Esta disputa de inmensa profundidad —entre la autenticidad imaginaria, la world music, la industria cultural y las escuchas occidentalizadas— puede que se defina mediante múltiples matices musicales: aquellos que usan determinados instrumentos o sonoridades para incluirlos en su paleta de colores en un entorno de festivales y salas de conciertos, consiguiendo un resultado dulce y bien logrado; y otros, como Liliana Herrero, que dejan ver los hilos de la sutura forzada entre un sistema de pensamiento hegemónico y dominante, versus una cosmovisión despersonalizante (en tanto desarticula la noción moderna de sujeto) que expone la profundidad del sonido en su estatuto asimétrico y conflictivo —el sonido rasgado o tara, caracterizado por el antropólogo chileno José Pérez de Arce, sería la búsqueda de una estética que funciona en la suma de las diferencias y muy lejos de los sonidos temperados—.

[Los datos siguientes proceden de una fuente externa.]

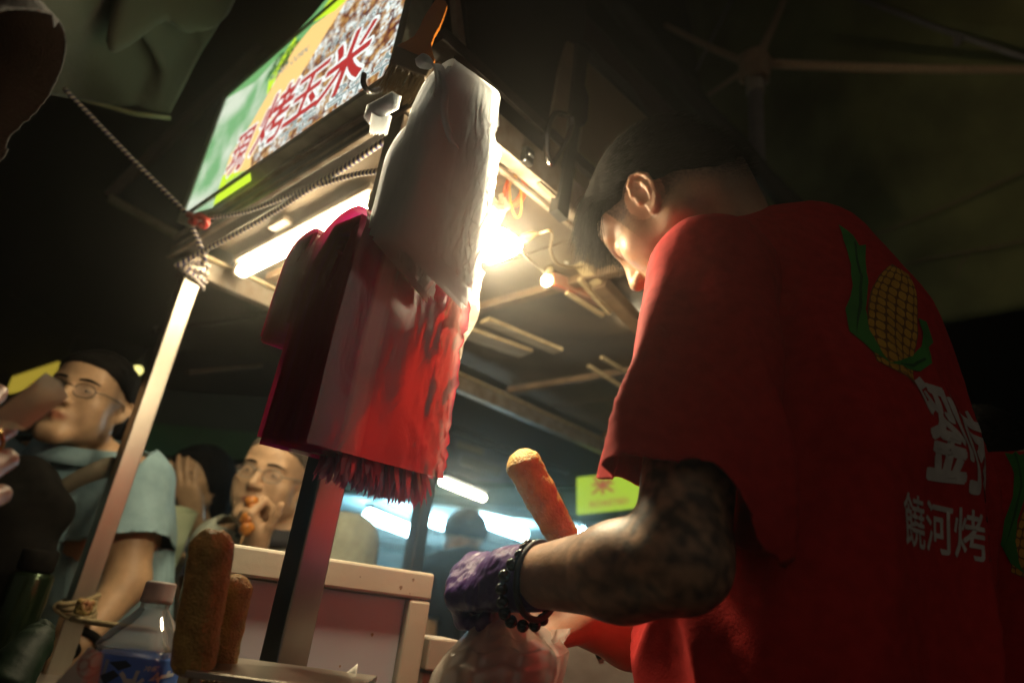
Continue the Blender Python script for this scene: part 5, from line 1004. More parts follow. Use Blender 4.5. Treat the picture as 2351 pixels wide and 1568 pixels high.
for i, (q0, q1, lb) in enumerate((((440, 1545, 0.72), (494, 1218, 0.69), 'tallest dark brown corn dog standing right of the water bottle'), ((488, 1590, 0.79), (543, 1322, 0.765), 'shorter corn dog tucked behind the tall one beside the water bottle'), ((1300, 1248, 0.96), (1228, 1113, 0.93), 'bright orange corn dog leaning left behind the tattooed forearm'))):
    o = cd0 if i == 0 else copy_tree(cd0); o['label'] = lb; a, b_ = hz(*q0), hz(*q1); d = Vector(nrm(b_ - a)); o.location = Vector(a); o.rotation_mode = 'QUATERNION'; o.rotation_quaternion = UPZ_Q = Vector((0, 0, 1)).rotation_difference(d) @ Matrix.Rotation(i * 2.0, 3, 'Z').to_quaternion()
    k = np.linalg.norm(b_ - a) / 0.138; o.scale = (k * 0.9, k * 0.9, k) if i < 2 else (1, 1, 1)
    if i == 2: o.scale = (1.02, 1.02, 1.05)
tr = hz(500, 1545, 0.70); tg = thing('steel_rack', tr, 'stainless rack edge holding the corn dogs on the front counter', 'rack')
rz = hz(520, 1546, 0.72)[2]; rc = V3(tr[0] + 0.05, tr[1] + 0.06, rz)
g = G(); g.box(rc, V3(1, 0, 0), V3(0, 1, 0), UPZ, 0.075, 0.07, 0.003, 0.001); g.out('top_plate', steel, tg)
for sa, sb in ((1, 1), (1, -1), (-1, 1), (-1, -1)):
    p = rc + V3(1, 0, 0) * 0.066 * sa + V3(0, 1, 0) * 0.062 * sb; g = G(); g.bar(p, V3(p[0], p[1], ZC - 0.228), 0.008, 0.008); g.out('leg', steel, tg)
# water bottle
B0 = hz(372, 1338, 0.80); bo = V3(B0[0], B0[1], 0); bz = B0[2]; btl = thing('water_bottle', V3(bo[0], bo[1], bz - 0.21), 'square shouldered clear water bottle with blue label and white cap', 'bottle')
pet = bpy.data.materials.new('clear_pet'); pet.use_nodes = True; nn_ = pet.node_tree; nn_.nodes.clear(); o_ = nn_.nodes.new('ShaderNodeOutputMaterial'); tp_ = nn_.nodes.new('ShaderNodeBsdfTransparent'); tp_.inputs[0].default_value = (0.93, 0.93, 0.93, 1); gs_ = nn_.nodes.new('ShaderNodeBsdfGlossy'); gs_.inputs['Roughness'].default_value = 0.06; lw = nn_.nodes.new('ShaderNodeLayerWeight'); lw.inputs[0].default_value = 0.28
dfz = nn_.nodes.new('ShaderNodeBsdfDiffuse'); dfz.inputs[0].default_value = (0.75, 0.72, 0.70, 1); mm0 = nn_.nodes.new('ShaderNodeMixShader'); mm0.inputs[0].default_value = 0.42; nn_.links.new(tp_.outputs[0], mm0.inputs[1]); nn_.links.new(dfz.outputs[0], mm0.inputs[2])
mm_ = nn_.nodes.new('ShaderNodeMixShader'); mlt = nn_.nodes.new('ShaderNodeMath'); mlt.operation = 'MULTIPLY'; mlt.inputs[1].default_value = 0.5; nn_.links.new(lw.outputs[0], mlt.inputs[0]); nn_.links.new(mlt.outputs[0], mm_.inputs[0]); nn_.links.new(mm0.outputs[0], mm_.inputs[1]); nn_.links.new(gs_.outputs[0], mm_.inputs[2]); nn_.links.new(mm_.outputs[0], o_.inputs[0])
baxis = UPZ; zc_ = bz
prof = [(0.0135, -0.018), (0.0135, -0.024), (0.018, -0.030), (0.0265, -0.041), (0.0345, -0.055), (0.0355, -0.059), (0.0335, -0.062), (0.0335, -0.205), (0.030, -0.21)]; sq = [2, 2, 2, 2.6, 4, 5, 5, 5, 5]
def dens(pr, sq, n=5):
    P, Q = [], []
    for i in range(len(pr) - 1):
        for k in range(n): f_ = k / n; P.append((pr[i][0] * (1 - f_) + pr[i + 1][0] * f_, pr[i][1] * (1 - f_) + pr[i + 1][1] * f_)); Q.append(sq[i] * (1 - f_) + sq[i + 1] * f_)
    return P + [pr[-1]], Q + [sq[-1]]
pf, sf = dens(prof, sq); g = G(); g.lathe(pf, V3(bo[0], bo[1], bz), UPZ, 64, sf); g.out('bottle_body', pet, btl)
g = G(); cp = [(0.010, 0.0012), (0.0135, 0.0008), (0.0148, -0.0012), (0.0148, -0.014), (0.0152, -0.0145), (0.0152, -0.019), (0.0140, -0.0195)]; g.lathe(cp, V3(bo[0], bo[1], bz), UPZ, 48); v = g.v[0]; g.out('cap', mat('white_cap', (0.62, 0.54, 0.52), rough=0.4, bump=0.1), btl)
lab = film('blue_label', (0.16, 0.34, 0.90), trn=0.5, gloss=0.06, bump=0.05); g = G(); lp = [(0.0342, -0.066), (0.0345, -0.068), (0.0345, -0.20), (0.0342, -0.201)]; g.lathe(lp, V3(bo[0], bo[1], bz), UPZ, 64, [5] * 4); lo = g.out('label', lab, btl)
lb_bvh = BVHTree.FromPolygons([tuple(p) for p in g.v[0]], g.f[:-2]); inkw2 = mat('label_white', (0.72, 0.72, 0.74), rough=0.5); inkl = mat('label_pale', (0.35, 0.45, 0.62), rough=0.5); leafd = mat('label_leaf', (0.02, 0.05, 0.09), rough=0.5)
vd = nrm(V3(bo[0], bo[1], 0)); vr = np.cross(vd, UPZ)
def lw_(tx, cx, cy, wd, hg, sh=0.15): v0, f0 = text2d(tx, 1.0, 0.03); c = (v0.max(0) + v0.min(0)) / 2; e = v0.max(0) - v0.min(0); u = (v0 - c) / e * np.array([wd, hg]); u[:, 0] += u[:, 1] * sh; return ('lettering', u + np.array([cx, cy]), f0, inkw2, 0.0006)
lay(lo, lb_bvh, V3(bo[0], bo[1], bz), vr, UPZ, vd, [lw_('冰', -0.002, -0.090, 0.024, 0.028), lw_('鎮', 0.0225, -0.090, 0.022, 0.028), lw_('冷藏', 0.013, -0.0735, 0.012, 0.005),
    ('label_leaf', [(-0.024, -0.072), (-0.010, -0.069), (-0.004, -0.073), (-0.014, -0.078)], [[0, 1, 2, 3]], leafd, 0.0005), ('label_leaf', [(-0.028, -0.084), (-0.018, -0.078), (-0.012, -0.082), (-0.022, -0.091)], [[0, 1, 2, 3]], leafd, 0.0005),
    ('label_band', [(-0.027, -0.070), (-0.024, -0.070), (-0.024, -0.196), (-0.027, -0.196)], [[0, 1, 2, 3]], inkl, 0.0004)])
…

¿Es posible, me pregunto, y para no caer en la imitación folclorizante cuando se acude al folclore, recurrir no a lo estético, sino a lo epistemológico? ¿A las tecnologías y no a los artefactos? Para no autoexotizarse, replicar, consagrar o canonizar, sino para comprender que el presente del pasado no es otra cosa que la puesta en marcha de la imaginación y del pensamiento aplicado desde una concepción gnoseológica que encuentra una formalización concreta en la música. La forma es la extensión del contenido, leí por ahí. La música es, quiero creer, la consecuencia de una organización material, sonora, de una forma absolutamente singular del pensamiento.